In “The Lobster,” how does Yorgos Lanthimos demonstrate the theme of emotional detachment?

Quick Answer: In his darkly funny film The Lobster, Yorgos Lanthimos injects the setting with a sort of loneliness and emotional detachment that borders on robotic. He uses a number of tools to achieve this, including near-lifeless dialogue and positioning his characters slightly out of frame. In a film where characters must face shallow romance or doomed transformation into an animal, the lack of feeling and caring for one another as is depicted in the use of the camera shots, the performance of the actors, and the elements of the screenplay show that the regression toward the non-human, basic animalistic emotional state has already taken place.

If you had doubts about The Lobster’s (2016) pervading theme of emotional detachment, you only need watch the opening scene. The camera placement and action immediately set the tone for the remainder of the film. In the scene, director Yorgos Lanthimos presents a shot of a woman (Jacqueline Abrahams)—who is, significantly, alone—driving in a light rain storm. She stops the car and goes out into a field where two small donkeys are grazing. However, the audience doesn’t follow her into the field; the camera remains in the car. We see the action from a distance, thus removing us, uninvolving us, from what is to follow. The intermittent wipers seem to mirror the blinking of eyes, associating a person with a machine and anticipating the film’s dehumanizing universe. The woman then shoots one of the donkeys. At this point we don’t know what to make of this violence.

As the events of the film unfold, the audience is left to digest the implications of the opening scene. We learn that the universe of the film splits society between either enforced companionship or solitude. Those who don’t find a partner are transformed into the animal of their choosing. The solitary woman is unable to tolerate the animal couple—either because of their sheer coupledom or because she had previously known one of the donkeys when it was still human—and must remove one of the creatures. She thus leaves the other one, like herself, to go it alone.

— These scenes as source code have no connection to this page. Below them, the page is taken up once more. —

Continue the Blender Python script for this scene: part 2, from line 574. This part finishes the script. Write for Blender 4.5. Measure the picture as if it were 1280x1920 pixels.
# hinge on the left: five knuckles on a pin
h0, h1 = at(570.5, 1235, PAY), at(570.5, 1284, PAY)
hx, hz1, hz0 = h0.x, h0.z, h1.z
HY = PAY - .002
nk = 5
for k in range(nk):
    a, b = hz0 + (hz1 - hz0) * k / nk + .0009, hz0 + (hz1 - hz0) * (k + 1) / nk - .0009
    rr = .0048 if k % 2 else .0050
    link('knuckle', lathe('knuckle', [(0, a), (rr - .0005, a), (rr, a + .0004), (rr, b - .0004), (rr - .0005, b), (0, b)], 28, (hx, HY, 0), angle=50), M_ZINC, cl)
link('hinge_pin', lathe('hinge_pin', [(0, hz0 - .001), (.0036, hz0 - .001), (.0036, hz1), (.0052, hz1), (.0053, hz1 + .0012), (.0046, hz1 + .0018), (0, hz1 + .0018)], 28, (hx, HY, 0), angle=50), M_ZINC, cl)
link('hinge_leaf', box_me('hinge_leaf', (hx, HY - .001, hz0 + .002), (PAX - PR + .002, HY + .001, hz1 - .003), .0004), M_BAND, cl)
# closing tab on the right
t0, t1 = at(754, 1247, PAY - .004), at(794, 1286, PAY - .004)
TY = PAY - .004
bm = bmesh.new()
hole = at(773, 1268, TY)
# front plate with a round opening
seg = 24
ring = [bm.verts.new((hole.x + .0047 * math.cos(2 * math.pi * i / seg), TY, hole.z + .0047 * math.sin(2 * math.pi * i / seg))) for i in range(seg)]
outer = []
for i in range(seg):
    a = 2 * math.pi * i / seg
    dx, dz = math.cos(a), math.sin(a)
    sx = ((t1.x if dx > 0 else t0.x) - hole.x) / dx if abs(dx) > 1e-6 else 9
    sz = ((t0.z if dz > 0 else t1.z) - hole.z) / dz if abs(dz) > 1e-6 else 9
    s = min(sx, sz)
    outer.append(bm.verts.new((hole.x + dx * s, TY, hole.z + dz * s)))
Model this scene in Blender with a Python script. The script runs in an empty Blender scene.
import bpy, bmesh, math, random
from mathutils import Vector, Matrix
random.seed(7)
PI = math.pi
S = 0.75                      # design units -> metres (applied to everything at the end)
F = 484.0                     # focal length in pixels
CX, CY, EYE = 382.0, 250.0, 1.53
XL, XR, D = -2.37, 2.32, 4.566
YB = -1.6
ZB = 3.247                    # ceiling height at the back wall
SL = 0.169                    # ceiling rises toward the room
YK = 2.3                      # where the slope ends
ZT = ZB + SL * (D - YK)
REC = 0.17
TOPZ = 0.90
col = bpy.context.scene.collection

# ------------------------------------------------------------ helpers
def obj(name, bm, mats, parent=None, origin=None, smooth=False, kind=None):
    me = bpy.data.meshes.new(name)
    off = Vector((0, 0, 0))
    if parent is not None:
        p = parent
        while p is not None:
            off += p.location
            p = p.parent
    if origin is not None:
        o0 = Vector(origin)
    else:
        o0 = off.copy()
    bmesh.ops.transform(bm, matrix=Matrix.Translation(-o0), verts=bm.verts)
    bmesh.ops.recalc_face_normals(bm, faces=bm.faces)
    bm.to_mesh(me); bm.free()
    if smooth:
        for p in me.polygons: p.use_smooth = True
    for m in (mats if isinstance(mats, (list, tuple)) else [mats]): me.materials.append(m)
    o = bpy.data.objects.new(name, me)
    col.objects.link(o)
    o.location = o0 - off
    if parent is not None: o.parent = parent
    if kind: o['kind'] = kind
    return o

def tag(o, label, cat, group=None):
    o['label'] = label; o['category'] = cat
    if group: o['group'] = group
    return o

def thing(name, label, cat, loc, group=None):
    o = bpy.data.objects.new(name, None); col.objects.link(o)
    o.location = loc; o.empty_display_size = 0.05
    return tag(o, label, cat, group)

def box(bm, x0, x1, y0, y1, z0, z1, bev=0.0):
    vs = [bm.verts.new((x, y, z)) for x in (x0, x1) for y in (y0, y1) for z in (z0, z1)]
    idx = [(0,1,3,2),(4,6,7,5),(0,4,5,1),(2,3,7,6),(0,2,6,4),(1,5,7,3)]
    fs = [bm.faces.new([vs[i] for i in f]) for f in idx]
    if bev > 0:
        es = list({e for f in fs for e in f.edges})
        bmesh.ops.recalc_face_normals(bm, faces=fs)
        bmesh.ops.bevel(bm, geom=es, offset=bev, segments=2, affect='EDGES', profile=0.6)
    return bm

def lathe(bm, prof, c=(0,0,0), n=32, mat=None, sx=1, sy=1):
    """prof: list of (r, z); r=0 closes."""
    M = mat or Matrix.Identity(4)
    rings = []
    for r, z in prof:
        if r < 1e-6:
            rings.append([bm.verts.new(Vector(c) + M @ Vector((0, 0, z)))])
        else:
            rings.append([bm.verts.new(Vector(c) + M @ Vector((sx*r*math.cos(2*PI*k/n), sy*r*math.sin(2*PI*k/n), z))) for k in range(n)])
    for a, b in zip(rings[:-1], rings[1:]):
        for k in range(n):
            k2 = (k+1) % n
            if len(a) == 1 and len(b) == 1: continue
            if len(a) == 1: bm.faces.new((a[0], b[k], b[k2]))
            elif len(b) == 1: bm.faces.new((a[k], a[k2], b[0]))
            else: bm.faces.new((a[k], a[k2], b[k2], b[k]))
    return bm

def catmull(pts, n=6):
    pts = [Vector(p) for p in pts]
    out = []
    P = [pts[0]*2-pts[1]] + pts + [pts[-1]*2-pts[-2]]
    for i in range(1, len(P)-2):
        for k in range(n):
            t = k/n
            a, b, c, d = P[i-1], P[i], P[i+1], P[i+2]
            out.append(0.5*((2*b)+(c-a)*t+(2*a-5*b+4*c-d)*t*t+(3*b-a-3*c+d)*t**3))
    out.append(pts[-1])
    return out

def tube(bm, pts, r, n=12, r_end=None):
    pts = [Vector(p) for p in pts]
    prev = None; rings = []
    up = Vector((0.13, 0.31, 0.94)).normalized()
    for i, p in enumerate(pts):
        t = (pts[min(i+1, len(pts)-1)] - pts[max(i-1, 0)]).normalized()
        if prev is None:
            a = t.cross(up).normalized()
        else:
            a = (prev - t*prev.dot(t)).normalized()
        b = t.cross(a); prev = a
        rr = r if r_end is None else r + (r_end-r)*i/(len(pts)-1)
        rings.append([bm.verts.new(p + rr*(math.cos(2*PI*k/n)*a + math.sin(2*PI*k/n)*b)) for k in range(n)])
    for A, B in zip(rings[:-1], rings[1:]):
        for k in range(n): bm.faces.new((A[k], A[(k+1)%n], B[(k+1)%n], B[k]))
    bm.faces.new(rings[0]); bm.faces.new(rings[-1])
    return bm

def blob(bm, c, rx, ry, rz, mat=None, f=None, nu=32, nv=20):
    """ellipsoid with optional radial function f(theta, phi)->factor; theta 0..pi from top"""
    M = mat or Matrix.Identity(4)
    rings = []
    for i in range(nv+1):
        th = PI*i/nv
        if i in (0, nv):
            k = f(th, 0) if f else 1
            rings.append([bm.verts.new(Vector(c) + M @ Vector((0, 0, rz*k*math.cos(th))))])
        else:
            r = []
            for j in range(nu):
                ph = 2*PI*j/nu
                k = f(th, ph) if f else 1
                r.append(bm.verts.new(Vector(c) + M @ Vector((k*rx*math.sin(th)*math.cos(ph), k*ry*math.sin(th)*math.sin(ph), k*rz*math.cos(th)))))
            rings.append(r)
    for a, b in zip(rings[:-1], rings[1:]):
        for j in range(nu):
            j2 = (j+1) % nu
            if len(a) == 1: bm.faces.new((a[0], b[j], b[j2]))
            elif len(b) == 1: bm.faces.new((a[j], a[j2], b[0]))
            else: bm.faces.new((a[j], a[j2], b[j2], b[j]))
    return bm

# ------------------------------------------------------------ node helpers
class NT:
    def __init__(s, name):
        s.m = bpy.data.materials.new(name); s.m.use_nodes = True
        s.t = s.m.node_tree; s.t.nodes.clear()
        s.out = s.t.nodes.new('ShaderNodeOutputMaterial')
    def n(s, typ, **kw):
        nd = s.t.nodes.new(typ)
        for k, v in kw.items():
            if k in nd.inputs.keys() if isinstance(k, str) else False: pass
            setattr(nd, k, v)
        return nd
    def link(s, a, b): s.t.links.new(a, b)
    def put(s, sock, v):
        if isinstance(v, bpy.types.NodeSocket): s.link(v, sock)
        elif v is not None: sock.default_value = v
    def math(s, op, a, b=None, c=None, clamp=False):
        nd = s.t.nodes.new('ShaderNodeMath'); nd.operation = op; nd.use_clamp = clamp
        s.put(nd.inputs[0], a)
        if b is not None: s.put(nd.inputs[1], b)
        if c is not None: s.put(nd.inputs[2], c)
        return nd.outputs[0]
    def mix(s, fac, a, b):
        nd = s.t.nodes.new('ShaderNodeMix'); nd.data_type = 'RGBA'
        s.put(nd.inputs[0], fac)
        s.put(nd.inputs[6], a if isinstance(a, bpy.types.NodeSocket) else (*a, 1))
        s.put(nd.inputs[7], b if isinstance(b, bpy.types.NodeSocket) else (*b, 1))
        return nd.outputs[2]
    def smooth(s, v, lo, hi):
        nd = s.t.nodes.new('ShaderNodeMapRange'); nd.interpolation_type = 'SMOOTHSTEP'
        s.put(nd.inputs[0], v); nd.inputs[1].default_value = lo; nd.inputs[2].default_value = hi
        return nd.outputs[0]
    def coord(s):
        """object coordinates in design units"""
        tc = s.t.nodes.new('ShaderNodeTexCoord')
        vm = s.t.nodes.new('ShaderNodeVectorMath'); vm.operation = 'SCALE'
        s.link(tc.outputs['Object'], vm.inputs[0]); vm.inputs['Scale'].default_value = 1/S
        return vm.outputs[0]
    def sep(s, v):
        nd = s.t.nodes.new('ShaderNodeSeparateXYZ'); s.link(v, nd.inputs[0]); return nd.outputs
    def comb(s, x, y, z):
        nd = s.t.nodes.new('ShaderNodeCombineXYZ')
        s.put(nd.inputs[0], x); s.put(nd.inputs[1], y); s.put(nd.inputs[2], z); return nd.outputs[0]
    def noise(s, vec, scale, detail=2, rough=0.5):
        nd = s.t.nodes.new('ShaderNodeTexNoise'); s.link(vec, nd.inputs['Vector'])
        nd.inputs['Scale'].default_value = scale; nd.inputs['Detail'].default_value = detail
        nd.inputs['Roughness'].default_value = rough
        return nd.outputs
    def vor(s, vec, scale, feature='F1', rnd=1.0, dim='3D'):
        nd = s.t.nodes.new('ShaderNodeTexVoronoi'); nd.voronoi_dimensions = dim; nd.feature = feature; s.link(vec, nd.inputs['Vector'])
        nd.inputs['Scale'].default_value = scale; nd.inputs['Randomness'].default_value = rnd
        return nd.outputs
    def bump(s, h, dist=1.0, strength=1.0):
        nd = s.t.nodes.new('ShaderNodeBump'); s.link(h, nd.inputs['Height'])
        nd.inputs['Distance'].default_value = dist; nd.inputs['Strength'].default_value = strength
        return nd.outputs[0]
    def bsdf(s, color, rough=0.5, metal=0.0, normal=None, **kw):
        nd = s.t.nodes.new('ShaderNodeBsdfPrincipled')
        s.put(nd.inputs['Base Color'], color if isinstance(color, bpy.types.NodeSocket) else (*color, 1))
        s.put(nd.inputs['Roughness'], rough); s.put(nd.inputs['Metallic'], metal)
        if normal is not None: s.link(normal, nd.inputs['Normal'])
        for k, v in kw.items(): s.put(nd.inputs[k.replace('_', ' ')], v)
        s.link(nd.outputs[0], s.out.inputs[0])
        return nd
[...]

Colin Farrell as David with his brother, a dog

The introduction of the film’s major players is equally detached. Most of the characters aren’t indicated by their names, but rather by superficial epithets like Nosebleed Woman and Biscuit Woman. This distancing effect inhibits the characters’ ability to emotionally bond with others unless they happen to share the same defining quality. The film is narrated by once such character: The Shortsighted Woman (Rachel Weisz). However, we don’t learn her identity until halfway through the film, preventing the audience to connect with her character. The narration, as well as the entirety of the film’s dialogue, is delivered in a deadpan monotone. This decidedly inexpressive mode of communication suggests that people have devolved into unemotional robots.

Lanthimos’ direction further emphasizes his characters’ inhuman presence. There are several scenes where characters are not seen entirely or their faces are out of sight, almost as if they are not fully realized humans. For example, when David (Colin Farrell) checks into the hotel where he must find a mate, he enters a room where several people are shot from the waist down. Another example is the first scene in which we meet David. His face is turned at an angle away from the camera, again fostering a sense of detachment, as he talks to his off-screen wife about her infidelity.


Colin Farrell as David

The script consistently uses non-emotional, physical characteristics to show how these people define themselves. The aforementioned epithets often reduce people to a single physical quality, such as a lisp or limp, to show how the depth of human personality has shrunk to a shallow version of its prior self. Instead of discussing what has gone wrong substantively with his marriage, David reduces the problem to a superficial one. He asks if the “other man” wears glasses or contact lenses, as if this one minor physical aspect is the only thing that can hold the couple together. He feels the same way about how visual problems are the only element that connects him to The Shortsighted Woman. One woman at the hotel chooses to distinguish herself by her long blonde hair; she sees that part of herself as the most important aspect of a person. It is fitting that she becomes a horse with a flowing mane. Like Bottom in A Midsummer Night’s Dream, who is an ass even before he becomes one, or Gregor Samsa in Metamorphosis, who is a bug before he actually transforms into one, this woman has morphed into her basic animal nature even before the actual event takes place.


John C. Reilly as Lisping Man, Ben Whishaw as Limping Man and Colin Farrell as David

Even though the hotel is supposed to function as a site for people to find romantic partners, Lanthimos injects the setting with loneliness and emotional detachment that borders on robotic. Though these characters face either shallow romance or doomed transformation, it seems that the hope of their becoming more human has already been lost. The lack of feeling and caring for one another as is depicted in the use of the camera shots, the performance of the actors, and the elements of the screenplay show that the regression toward the non-human, basic animalistic emotional state has already taken place.